Start of RECORDS FOR THIS EXERCISE

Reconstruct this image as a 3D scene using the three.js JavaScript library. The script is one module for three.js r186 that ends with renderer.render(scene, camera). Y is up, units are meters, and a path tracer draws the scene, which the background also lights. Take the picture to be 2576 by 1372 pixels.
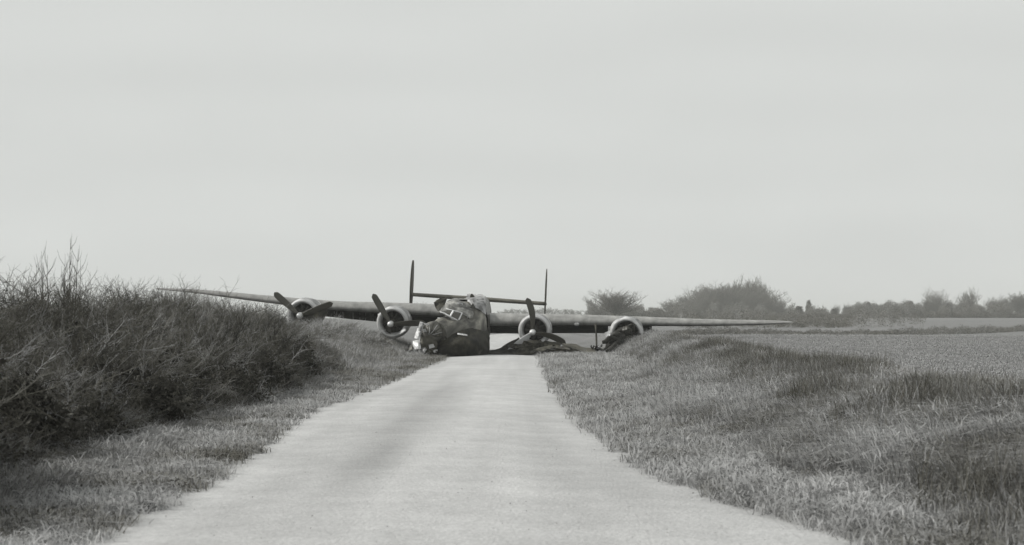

End of RECORDS FOR THIS EXERCISE
Start of RECORDS FOR THIS EXERCISE

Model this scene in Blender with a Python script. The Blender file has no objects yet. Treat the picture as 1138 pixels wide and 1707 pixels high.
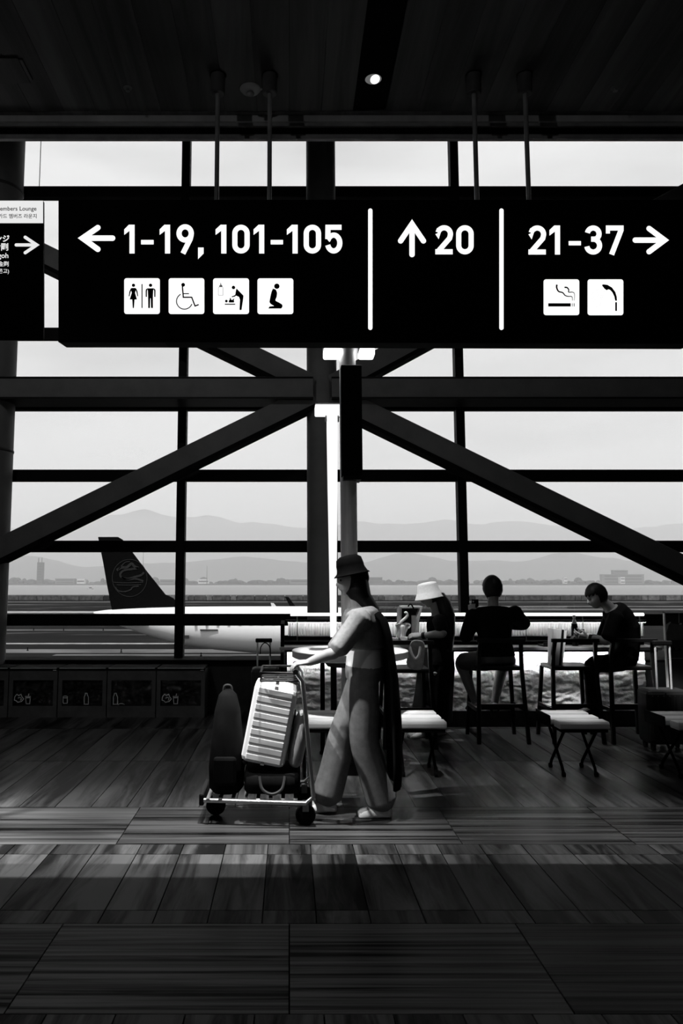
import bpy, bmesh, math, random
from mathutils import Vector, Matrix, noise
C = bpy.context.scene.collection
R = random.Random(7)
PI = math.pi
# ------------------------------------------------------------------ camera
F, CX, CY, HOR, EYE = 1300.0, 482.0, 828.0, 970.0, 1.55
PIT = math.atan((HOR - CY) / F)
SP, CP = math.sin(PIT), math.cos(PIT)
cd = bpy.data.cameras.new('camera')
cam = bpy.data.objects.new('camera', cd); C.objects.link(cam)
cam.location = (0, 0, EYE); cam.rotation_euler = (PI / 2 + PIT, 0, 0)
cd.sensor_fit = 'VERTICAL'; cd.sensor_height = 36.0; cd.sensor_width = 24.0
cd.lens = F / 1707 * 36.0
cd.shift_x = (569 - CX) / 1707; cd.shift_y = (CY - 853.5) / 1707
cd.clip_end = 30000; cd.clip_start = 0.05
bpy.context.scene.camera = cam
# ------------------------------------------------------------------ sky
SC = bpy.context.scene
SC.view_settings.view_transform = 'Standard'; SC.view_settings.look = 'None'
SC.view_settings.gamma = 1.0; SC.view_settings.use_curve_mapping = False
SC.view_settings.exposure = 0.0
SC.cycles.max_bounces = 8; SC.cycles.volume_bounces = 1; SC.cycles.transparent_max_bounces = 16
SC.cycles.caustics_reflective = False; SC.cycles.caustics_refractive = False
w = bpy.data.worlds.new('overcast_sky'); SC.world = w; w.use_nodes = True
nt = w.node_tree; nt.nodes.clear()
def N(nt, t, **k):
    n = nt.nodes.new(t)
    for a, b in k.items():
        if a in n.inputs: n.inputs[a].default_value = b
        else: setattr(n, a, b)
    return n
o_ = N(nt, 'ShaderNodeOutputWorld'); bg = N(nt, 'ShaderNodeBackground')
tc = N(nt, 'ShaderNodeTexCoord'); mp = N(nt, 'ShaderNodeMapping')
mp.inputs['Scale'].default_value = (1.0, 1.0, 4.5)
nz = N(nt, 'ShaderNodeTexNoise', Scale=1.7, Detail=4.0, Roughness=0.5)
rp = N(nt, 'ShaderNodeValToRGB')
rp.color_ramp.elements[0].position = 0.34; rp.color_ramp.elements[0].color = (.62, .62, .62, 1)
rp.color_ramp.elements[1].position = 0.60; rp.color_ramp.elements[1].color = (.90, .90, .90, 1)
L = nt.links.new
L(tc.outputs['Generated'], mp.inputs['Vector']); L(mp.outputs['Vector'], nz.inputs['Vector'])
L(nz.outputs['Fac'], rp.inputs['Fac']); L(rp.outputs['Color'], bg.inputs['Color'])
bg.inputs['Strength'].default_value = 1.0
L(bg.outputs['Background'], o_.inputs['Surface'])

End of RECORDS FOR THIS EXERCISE
Start of RECORDS FOR THIS EXERCISE

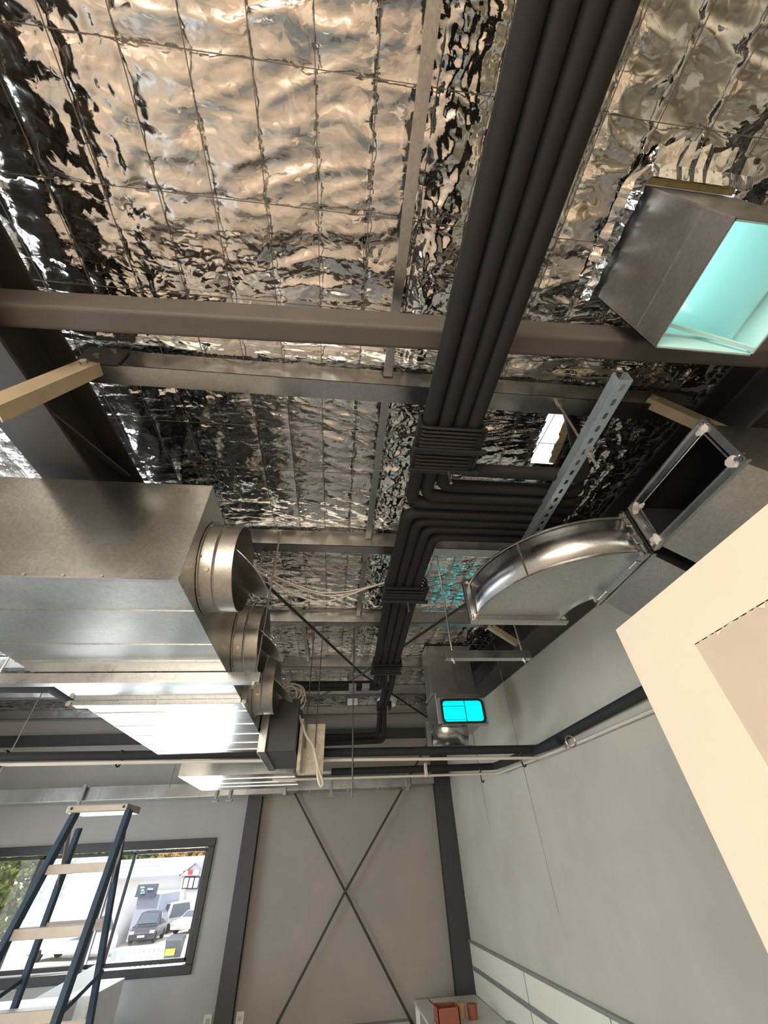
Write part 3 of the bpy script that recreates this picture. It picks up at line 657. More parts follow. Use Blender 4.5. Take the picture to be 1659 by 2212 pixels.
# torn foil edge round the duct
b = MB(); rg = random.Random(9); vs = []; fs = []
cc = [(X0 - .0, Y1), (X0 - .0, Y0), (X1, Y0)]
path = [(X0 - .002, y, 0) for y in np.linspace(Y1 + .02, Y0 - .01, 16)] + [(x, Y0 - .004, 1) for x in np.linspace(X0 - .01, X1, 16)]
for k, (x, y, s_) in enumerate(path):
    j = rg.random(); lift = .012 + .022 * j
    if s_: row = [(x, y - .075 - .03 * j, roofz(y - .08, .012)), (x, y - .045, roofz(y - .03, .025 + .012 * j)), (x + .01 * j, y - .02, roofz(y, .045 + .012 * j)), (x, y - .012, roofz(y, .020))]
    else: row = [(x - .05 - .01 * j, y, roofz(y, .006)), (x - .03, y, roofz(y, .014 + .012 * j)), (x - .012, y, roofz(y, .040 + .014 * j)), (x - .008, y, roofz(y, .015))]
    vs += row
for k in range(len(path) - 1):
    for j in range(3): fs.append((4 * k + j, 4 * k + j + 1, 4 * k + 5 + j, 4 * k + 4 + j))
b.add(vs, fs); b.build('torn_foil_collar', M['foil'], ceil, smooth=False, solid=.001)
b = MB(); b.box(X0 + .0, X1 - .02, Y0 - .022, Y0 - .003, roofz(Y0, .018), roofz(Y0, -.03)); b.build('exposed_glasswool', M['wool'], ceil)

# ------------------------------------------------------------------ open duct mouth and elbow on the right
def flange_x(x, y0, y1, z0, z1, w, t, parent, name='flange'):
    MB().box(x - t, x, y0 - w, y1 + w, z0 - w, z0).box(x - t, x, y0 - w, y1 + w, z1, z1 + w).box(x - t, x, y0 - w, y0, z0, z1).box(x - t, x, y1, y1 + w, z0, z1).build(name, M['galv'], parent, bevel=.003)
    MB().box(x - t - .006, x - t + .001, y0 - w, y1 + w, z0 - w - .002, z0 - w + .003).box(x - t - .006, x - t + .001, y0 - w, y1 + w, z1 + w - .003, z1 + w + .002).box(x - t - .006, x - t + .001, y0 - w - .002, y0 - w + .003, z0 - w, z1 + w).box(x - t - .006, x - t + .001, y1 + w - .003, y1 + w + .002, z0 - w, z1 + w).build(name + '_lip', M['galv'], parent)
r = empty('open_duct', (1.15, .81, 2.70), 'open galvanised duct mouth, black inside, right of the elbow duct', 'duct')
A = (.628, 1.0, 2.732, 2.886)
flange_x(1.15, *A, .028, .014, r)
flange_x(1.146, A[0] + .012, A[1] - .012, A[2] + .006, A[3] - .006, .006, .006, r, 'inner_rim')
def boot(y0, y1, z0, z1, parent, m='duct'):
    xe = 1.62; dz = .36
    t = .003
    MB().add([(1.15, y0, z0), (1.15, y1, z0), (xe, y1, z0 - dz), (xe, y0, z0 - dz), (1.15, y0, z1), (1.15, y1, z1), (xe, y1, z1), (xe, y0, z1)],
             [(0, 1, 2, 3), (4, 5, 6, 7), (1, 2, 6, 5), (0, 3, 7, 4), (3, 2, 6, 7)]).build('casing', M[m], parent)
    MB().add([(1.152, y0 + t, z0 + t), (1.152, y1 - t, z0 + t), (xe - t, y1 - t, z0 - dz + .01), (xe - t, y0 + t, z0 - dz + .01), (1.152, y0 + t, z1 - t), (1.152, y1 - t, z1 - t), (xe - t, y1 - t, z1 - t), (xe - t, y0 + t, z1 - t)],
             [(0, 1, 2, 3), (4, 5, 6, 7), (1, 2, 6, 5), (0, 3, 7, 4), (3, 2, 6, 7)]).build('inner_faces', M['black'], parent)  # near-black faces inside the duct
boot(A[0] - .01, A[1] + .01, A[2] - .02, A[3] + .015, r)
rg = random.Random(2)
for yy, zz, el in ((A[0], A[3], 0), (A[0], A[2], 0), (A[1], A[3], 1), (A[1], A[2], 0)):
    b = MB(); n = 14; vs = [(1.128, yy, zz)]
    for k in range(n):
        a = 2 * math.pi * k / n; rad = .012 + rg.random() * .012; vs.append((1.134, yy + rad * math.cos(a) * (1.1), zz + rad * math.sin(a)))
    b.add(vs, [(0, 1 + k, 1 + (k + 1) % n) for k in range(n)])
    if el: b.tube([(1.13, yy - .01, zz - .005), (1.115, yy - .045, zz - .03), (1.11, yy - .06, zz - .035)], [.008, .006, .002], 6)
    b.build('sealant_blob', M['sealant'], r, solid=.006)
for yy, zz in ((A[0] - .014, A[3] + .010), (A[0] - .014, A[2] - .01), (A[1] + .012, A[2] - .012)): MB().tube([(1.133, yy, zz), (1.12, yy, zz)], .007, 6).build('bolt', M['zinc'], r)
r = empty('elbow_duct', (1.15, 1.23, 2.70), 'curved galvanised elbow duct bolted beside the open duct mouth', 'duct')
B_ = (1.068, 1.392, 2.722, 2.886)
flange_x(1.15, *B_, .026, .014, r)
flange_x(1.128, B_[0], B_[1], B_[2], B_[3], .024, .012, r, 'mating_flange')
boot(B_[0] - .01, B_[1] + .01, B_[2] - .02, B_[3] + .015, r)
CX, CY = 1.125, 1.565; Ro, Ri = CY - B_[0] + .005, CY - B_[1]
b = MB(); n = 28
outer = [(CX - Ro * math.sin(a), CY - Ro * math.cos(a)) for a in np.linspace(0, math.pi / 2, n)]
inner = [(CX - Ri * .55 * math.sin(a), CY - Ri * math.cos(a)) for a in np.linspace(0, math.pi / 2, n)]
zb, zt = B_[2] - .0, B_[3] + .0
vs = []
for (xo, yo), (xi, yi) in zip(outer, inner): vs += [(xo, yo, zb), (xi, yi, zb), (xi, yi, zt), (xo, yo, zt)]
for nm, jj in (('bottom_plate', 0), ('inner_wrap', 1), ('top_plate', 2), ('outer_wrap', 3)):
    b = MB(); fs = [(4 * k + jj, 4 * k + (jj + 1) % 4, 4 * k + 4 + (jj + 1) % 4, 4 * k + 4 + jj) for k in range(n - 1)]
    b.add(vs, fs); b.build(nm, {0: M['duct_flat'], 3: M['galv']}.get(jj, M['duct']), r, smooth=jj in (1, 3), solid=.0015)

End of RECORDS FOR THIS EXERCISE

▸ **WHAT YOU NEED TO DO**: Find every line above that contains the word "pixels", and return each one.

▸ **RESPONSE TO THIS TASK**:
Reconstruct this image as a 3D scene using the three.js JavaScript library. The script is one module for three.js r186 that ends with renderer.render(scene, camera). Y is up, units are meters, and a path tracer draws the scene, which the background also lights. Take the picture to be 2576 by 1372 pixels.
Model this scene in Blender with a Python script. The Blender file has no objects yet. Treat the picture as 1138 pixels wide and 1707 pixels high.
Write part 3 of the bpy script that recreates this picture. It picks up at line 657. More parts follow. Use Blender 4.5. Take the picture to be 1659 by 2212 pixels.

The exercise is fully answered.